Tuesday, November 27, 2007

Searching for Sebald


Some time ago I talked about W.G. (Max) Sebald and especially his book Austerlitz. I also mentioned his way of using photographs interwoven with his text.

Not only has Sebald the writer been an important influence in the world of literature, but his use of photographs and imagery has also generated serious interest in different and new ways of using and understanding the photographic image.


After a long delay I finally got hold of a new book "Searching for Sebald: Photography After W.G. Sebald". It's published by the slightly quirky looking (but quite intriguing) Institute of Cultural Inquiry.

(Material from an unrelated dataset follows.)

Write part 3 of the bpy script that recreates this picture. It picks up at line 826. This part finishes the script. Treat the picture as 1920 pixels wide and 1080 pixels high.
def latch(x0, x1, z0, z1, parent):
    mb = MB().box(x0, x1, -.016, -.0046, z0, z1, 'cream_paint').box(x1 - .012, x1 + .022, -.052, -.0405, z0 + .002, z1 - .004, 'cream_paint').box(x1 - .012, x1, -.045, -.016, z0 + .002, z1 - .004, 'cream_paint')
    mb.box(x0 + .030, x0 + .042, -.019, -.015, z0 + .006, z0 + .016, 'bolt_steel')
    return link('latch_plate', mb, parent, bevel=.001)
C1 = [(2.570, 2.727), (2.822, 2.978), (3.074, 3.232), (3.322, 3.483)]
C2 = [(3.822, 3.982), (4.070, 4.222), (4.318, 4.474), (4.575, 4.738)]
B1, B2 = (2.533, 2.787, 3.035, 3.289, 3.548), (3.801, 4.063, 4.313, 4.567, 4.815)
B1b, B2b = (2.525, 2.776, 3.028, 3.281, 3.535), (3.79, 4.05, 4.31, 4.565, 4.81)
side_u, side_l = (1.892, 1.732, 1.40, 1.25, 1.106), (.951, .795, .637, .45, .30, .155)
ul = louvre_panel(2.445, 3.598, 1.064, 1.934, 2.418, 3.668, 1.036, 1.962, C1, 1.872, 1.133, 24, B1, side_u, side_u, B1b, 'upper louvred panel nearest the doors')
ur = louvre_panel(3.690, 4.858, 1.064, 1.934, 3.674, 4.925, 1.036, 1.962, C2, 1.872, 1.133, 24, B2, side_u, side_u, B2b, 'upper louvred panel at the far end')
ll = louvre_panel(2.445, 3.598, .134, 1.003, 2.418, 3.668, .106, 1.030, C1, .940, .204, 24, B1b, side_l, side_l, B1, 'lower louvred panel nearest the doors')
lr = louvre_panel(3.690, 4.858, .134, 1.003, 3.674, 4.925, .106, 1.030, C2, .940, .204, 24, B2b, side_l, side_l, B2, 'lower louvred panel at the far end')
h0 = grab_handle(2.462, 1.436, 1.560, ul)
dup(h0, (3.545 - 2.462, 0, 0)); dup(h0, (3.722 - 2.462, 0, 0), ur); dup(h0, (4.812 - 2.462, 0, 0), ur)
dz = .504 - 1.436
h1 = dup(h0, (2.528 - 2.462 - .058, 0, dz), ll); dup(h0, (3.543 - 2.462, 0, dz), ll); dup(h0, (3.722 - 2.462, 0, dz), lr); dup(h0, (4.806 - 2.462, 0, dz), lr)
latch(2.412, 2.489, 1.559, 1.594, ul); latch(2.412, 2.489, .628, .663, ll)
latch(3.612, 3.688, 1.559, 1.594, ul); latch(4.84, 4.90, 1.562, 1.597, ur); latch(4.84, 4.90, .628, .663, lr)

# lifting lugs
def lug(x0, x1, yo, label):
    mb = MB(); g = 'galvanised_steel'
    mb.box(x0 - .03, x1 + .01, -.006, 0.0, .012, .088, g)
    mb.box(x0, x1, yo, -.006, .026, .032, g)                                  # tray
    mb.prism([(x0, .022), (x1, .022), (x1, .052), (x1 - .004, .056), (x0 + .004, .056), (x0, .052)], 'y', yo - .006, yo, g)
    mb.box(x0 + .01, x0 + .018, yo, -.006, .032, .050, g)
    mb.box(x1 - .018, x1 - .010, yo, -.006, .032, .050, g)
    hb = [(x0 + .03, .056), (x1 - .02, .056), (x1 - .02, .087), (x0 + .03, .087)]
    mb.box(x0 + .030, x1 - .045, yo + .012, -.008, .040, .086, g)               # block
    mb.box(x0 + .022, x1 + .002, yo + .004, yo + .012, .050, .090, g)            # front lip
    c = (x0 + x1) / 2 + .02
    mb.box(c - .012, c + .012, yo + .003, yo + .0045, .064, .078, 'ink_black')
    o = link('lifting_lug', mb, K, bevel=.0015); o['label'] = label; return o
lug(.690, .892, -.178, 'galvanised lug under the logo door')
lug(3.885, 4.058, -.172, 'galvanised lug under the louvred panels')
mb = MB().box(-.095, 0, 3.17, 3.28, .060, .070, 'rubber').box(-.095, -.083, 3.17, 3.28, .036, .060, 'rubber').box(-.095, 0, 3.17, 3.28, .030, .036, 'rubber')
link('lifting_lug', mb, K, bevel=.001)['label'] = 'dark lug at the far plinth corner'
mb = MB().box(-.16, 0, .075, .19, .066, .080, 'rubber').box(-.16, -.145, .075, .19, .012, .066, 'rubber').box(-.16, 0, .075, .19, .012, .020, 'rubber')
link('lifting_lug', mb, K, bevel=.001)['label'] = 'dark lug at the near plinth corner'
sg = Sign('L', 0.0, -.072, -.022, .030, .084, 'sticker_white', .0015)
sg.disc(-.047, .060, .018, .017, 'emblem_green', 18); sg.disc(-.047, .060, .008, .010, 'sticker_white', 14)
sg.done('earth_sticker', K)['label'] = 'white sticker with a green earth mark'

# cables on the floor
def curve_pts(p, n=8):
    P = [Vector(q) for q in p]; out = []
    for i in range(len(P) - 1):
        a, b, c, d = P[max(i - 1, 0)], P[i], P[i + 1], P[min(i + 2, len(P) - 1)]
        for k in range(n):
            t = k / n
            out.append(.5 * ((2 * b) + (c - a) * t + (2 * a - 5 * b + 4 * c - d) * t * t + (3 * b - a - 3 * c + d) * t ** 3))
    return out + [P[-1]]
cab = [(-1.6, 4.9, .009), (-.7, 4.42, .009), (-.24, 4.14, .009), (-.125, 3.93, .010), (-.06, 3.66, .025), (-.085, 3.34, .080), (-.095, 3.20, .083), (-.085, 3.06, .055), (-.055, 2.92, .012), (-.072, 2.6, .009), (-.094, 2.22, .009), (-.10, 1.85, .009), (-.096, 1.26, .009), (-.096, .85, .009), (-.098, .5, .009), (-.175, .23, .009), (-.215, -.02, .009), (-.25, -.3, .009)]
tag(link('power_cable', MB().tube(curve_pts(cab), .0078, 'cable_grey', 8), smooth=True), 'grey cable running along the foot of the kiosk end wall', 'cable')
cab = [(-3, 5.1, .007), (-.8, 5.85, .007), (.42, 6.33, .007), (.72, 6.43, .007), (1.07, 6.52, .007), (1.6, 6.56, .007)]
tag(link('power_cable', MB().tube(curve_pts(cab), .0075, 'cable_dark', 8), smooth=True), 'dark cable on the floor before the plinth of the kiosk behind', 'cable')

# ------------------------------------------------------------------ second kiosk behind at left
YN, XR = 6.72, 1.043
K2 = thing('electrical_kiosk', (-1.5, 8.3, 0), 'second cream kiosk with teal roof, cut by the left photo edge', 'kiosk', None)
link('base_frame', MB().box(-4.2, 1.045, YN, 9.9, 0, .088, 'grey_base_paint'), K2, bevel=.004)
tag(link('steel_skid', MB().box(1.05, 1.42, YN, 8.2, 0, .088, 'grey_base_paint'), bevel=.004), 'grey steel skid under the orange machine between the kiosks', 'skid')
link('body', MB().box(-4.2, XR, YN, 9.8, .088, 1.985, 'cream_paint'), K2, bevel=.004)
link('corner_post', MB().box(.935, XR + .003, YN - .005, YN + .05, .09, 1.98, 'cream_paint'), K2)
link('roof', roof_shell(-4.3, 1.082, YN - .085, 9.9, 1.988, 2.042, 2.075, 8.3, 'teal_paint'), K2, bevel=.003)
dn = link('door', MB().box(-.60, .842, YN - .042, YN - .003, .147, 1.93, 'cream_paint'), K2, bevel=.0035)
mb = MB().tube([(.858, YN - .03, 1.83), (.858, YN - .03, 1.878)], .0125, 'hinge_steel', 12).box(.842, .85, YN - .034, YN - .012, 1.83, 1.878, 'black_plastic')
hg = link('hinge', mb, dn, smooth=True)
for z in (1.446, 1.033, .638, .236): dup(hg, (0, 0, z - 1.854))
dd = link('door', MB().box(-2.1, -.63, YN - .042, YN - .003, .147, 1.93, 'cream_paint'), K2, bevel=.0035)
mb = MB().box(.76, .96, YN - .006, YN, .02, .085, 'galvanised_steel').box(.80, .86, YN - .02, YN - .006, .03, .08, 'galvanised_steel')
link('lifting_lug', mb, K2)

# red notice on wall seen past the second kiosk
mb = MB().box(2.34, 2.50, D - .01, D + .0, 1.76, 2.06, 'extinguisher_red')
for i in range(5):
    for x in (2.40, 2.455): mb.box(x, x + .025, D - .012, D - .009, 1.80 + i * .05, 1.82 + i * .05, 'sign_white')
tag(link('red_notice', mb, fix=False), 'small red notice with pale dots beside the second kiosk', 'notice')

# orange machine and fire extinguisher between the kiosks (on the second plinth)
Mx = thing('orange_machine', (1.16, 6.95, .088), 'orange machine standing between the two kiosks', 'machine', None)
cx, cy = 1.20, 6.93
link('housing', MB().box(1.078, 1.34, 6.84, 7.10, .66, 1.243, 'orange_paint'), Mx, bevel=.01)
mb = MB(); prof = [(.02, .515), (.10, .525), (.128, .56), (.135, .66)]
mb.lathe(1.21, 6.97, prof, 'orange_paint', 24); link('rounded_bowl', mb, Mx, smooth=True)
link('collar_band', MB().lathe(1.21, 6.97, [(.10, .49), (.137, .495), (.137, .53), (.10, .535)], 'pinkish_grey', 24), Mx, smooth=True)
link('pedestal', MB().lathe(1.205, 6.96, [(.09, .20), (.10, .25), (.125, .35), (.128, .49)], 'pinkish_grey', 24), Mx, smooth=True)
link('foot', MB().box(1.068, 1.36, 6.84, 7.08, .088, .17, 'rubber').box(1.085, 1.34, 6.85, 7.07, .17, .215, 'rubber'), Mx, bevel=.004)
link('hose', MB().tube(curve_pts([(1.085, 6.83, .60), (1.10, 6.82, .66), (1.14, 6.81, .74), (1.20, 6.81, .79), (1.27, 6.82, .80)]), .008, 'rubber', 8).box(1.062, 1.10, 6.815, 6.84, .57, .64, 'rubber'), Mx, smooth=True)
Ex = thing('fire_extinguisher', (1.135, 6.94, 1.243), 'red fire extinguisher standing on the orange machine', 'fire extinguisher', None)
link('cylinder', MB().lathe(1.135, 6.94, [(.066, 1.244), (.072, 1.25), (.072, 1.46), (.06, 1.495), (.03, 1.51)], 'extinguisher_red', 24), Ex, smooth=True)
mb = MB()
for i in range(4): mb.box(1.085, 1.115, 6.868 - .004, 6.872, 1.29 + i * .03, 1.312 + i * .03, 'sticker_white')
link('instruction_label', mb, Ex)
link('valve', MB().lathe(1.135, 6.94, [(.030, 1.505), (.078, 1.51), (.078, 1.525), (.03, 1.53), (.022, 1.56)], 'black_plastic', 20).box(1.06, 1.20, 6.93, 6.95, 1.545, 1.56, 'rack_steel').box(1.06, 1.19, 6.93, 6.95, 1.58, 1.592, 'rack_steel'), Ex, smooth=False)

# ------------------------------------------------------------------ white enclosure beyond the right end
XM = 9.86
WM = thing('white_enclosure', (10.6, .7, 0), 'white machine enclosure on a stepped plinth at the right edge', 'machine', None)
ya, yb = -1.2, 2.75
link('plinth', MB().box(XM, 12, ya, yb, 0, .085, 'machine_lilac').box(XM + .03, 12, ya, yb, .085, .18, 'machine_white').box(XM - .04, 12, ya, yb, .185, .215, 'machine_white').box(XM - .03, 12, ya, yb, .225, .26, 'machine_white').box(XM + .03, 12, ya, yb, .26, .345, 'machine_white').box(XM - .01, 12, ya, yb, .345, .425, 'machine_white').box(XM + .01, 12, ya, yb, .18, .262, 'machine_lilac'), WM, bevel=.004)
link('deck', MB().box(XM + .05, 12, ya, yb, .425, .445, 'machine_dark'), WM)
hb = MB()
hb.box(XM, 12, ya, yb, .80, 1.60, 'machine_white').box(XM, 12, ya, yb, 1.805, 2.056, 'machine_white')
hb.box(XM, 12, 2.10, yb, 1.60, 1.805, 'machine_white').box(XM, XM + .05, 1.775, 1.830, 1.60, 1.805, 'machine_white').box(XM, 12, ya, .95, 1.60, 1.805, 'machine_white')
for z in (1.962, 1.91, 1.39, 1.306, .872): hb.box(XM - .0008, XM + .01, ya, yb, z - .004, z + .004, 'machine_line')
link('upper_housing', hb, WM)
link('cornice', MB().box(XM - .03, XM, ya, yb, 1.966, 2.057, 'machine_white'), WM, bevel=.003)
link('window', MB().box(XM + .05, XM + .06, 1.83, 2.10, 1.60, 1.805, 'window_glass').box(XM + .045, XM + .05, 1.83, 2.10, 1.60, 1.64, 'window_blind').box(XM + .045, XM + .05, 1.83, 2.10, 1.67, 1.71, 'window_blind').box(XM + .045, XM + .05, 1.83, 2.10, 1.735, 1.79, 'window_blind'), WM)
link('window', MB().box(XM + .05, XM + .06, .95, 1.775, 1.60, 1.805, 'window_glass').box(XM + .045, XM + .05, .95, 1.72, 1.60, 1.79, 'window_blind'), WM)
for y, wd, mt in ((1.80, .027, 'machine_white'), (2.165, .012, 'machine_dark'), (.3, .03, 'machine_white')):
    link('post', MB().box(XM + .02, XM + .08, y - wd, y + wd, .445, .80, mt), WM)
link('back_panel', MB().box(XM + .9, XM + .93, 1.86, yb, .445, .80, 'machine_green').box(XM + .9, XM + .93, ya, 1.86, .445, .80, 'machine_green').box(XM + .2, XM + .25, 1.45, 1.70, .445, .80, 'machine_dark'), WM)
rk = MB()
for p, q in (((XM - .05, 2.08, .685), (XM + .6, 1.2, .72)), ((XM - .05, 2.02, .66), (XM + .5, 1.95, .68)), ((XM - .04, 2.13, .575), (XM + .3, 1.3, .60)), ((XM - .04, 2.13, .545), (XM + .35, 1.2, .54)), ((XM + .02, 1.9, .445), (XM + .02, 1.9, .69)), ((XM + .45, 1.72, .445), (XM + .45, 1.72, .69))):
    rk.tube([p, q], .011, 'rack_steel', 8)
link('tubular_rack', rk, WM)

My fear was that the book would be dauntingly academic and was probably the unfinished thesis offcuts from some obscure Sebald symposium , but although I've only flicked through it, it doesn't seem quite as heavy duty as I suspected (though it's certainly a heavyweight tome even in paperback) and there are a few essays about the likes of Autobiogeography and Negative Indexicality... It's actually quite multidisciplinary with not only a series of essays and papers, but interviews and also artists responses to Sebald and his work.

I probably won't read every essay, but some certainly appeal to me on first sight and it should keep me going (and thinking) on and off through the winter (and probably take me back to re-reading some of Sebald's superb books and musings as well).


Among the many many topics are:

"Sebald's Invisible Cities"
"A Truth That Lies Elsewhere"
"But the written word is not a true document," a conversation with W.G. Sebald
"Gathering Evidence of Ghosts: W.G. Sebald's Practices of Witnessing" etc etc


"W.G. Sebald's books are sui generis hybrids of fiction, travelogue, autobiography and historical expos , in which a narrator (both Sebald and not Sebald) comments on the quick blossoming of natural wonders and the long deaths that come of human atrocities. All his narratives are punctuated with images--murky photographs, architectural plans, engravings, paintings, newspaper clippings--inserted into the prose without captions and often without obvious connection to the words that surround them. This important volume includes a rare 1993 interview called "'But the written word is not a true document': A Conversation with W.G. Sebald about Photography and Literature," in which Sebald talks exclusively about his use of photographs. It contains some of Sebald's most illuminating and poetic remarks about the topic yet. In it, he discusses Barthes, the photograph's "appeal," the childhood image of Kafka, family photographs, and even images he never used in his writings. In addition, Searching for Sebald positions Sebald within an art-historical tradition that begins with the Surrealists, continues through Joseph Beuys and blossoms in the recent work of Christian Boltanski and Gerhard Richter, and tracks his continuing inspiration to artists such as Tacita Dean and Helen Mirra. An international roster of artists and scholars unpacks the intricacies of his unique method. "

1 comment:

Anonymous said...

I hadn't heard about this book, but will now have to find a copy... perhaps from the library first though! Thanks for pointing it out.

I'm always happy to see Sebald getting attention, his understated but completely honest concern is the sort of thing too lost among those who shout. Even without the pictures I think he would be relevant to photographers, for the degree to which place is interwoven with memory in his writing.

If you haven't already read it, the other book of his I likes ad much as Austerlitz is The Emigrants.